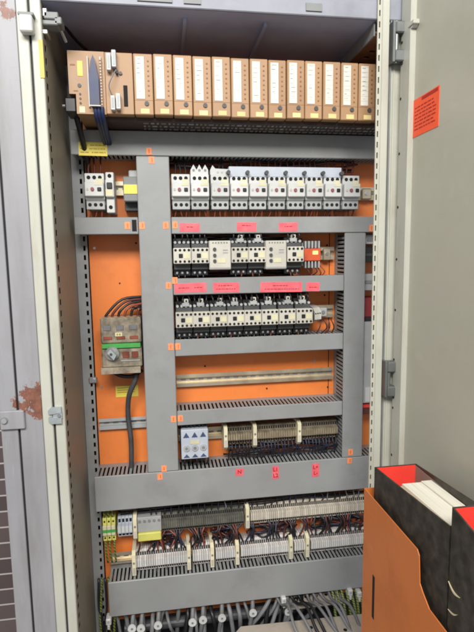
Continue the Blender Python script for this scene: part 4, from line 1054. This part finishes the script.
# ------------------------------------------------------------------ things in the gap right of the narrow duct
def gap(px0, px1, py0, py1, Y, parts, name, label, cat):
    a = at(px0, py0, Y); c_ = at(px1, py1, Y); r = empty(name, ((a.x + c_.x) / 2, PY, (a.z + c_.z) / 2), label, cat); w = c_.x - a.x; h = a.z - c_.z
    for (nm, fx0, fx1, fz0, fz1, m, dy) in parts:
        b = MB(); b.box((fx0 - .5) * w, (fx1 - .5) * w, Y - PY - dy, -.002 if nm == 'body' else Y - PY, (fz0 - .5) * h, (fz1 - .5) * h, m, .001); b.build(nm, r)
gap(364, 384, 322, 402, .01, [('body', 0, 1, 0, 1, 'lgrey', 0), ('label_plate', .1, .9, .02, .2, 'white', .0008)], 'power_supply', 'grey power unit glimpsed between the narrow duct and the centre post', 'power unit')
gap(363, 384, 298, 321, .02, [('body', 0, 1, 0, 1, 'gapred', 0), ('socket', .1, .9, .02, .22, 'black', .001)], 'relay', 'red relay glimpsed above the grey power unit', 'relay')
gap(363, 384, 235, 244, .02, [('body', 0, 1, 0, 1, 'lgrey', 0), ('socket', .2, .6, .3, .6, 'mgrey', .001)], 'terminal_cover', 'pale clip glimpsed right of the narrow duct, near the starters duct', 'clip')
gap(363, 384, 247, 262, .02, [('body', 0, 1, 0, 1, 'black', 0), ('socket', .1, .9, .4, .6, 'dgrey', .001)], 'relay', 'black relay glimpsed between the narrow duct and the post', 'relay')
gap(363, 384, 274, 290, .02, [('body', 0, 1, 0, 1, 'lgrey', 0), ('socket', .1, .9, .4, .6, 'mgrey', .001)], 'terminal_cover', 'light grey cover glimpsed above the red relay', 'cover')
gap(362, 384, 403, 413, .02, [('body', 0, 1, 0, 1, 'wred', 0), ('label_plate', 0, 1, .6, .9, 'boxred', .001)], 'relay', 'dark red relay glimpsed below the grey power unit', 'relay')

# ------------------------------------------------------------------ light
w = bpy.data.worlds.new('World'); scene.world = w; w.use_nodes = True
bg = w.node_tree.nodes['Background']; bg.inputs['Color'].default_value = (.93, .96, 1.0, 1); bg.inputs['Strength'].default_value = .54
def area(name, loc, target, sx_, sy_, e, col):
    l = bpy.data.lights.new(name, 'AREA'); l.shape = 'RECTANGLE'; l.size = sx_; l.size_y = sy_; l.energy = e; l.color = col
    o = bpy.data.objects.new(name, l); COL.objects.link(o); o.location = loc
    o.rotation_euler = (Vector(target) - Vector(loc)).to_track_quat('-Z', 'Y').to_euler()
    return o
area('ceiling_lamp', (-.3, -2.3, 1.5), (.1, 0, -.2), 2.0, .7, 112, (1, .97, .92))
scene.view_settings.view_transform = 'Standard'; scene.view_settings.look = 'None'; scene.view_settings.exposure = 0; scene.view_settings.gamma = 1
scene.render.engine = 'CYCLES'; scene.cycles.max_bounces = 6; scene.cycles.filter_width = 1.9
───
# Problem to work on
Reproduce only the lines from the beginning of the data through the line that contains "below the grey power unit', 'relay')", both included, and please drop the pictures.

# Result
Continue the Blender Python script for this scene: part 4, from line 1054. This part finishes the script.
# ------------------------------------------------------------------ things in the gap right of the narrow duct
def gap(px0, px1, py0, py1, Y, parts, name, label, cat):
    a = at(px0, py0, Y); c_ = at(px1, py1, Y); r = empty(name, ((a.x + c_.x) / 2, PY, (a.z + c_.z) / 2), label, cat); w = c_.x - a.x; h = a.z - c_.z
    for (nm, fx0, fx1, fz0, fz1, m, dy) in parts:
        b = MB(); b.box((fx0 - .5) * w, (fx1 - .5) * w, Y - PY - dy, -.002 if nm == 'body' else Y - PY, (fz0 - .5) * h, (fz1 - .5) * h, m, .001); b.build(nm, r)
gap(364, 384, 322, 402, .01, [('body', 0, 1, 0, 1, 'lgrey', 0), ('label_plate', .1, .9, .02, .2, 'white', .0008)], 'power_supply', 'grey power unit glimpsed between the narrow duct and the centre post', 'power unit')
gap(363, 384, 298, 321, .02, [('body', 0, 1, 0, 1, 'gapred', 0), ('socket', .1, .9, .02, .22, 'black', .001)], 'relay', 'red relay glimpsed above the grey power unit', 'relay')
gap(363, 384, 235, 244, .02, [('body', 0, 1, 0, 1, 'lgrey', 0), ('socket', .2, .6, .3, .6, 'mgrey', .001)], 'terminal_cover', 'pale clip glimpsed right of the narrow duct, near the starters duct', 'clip')
gap(363, 384, 247, 262, .02, [('body', 0, 1, 0, 1, 'black', 0), ('socket', .1, .9, .4, .6, 'dgrey', .001)], 'relay', 'black relay glimpsed between the narrow duct and the post', 'relay')
gap(363, 384, 274, 290, .02, [('body', 0, 1, 0, 1, 'lgrey', 0), ('socket', .1, .9, .4, .6, 'mgrey', .001)], 'terminal_cover', 'light grey cover glimpsed above the red relay', 'cover')
gap(362, 384, 403, 413, .02, [('body', 0, 1, 0, 1, 'wred', 0), ('label_plate', 0, 1, .6, .9, 'boxred', .001)], 'relay', 'dark red relay glimpsed below the grey power unit', 'relay')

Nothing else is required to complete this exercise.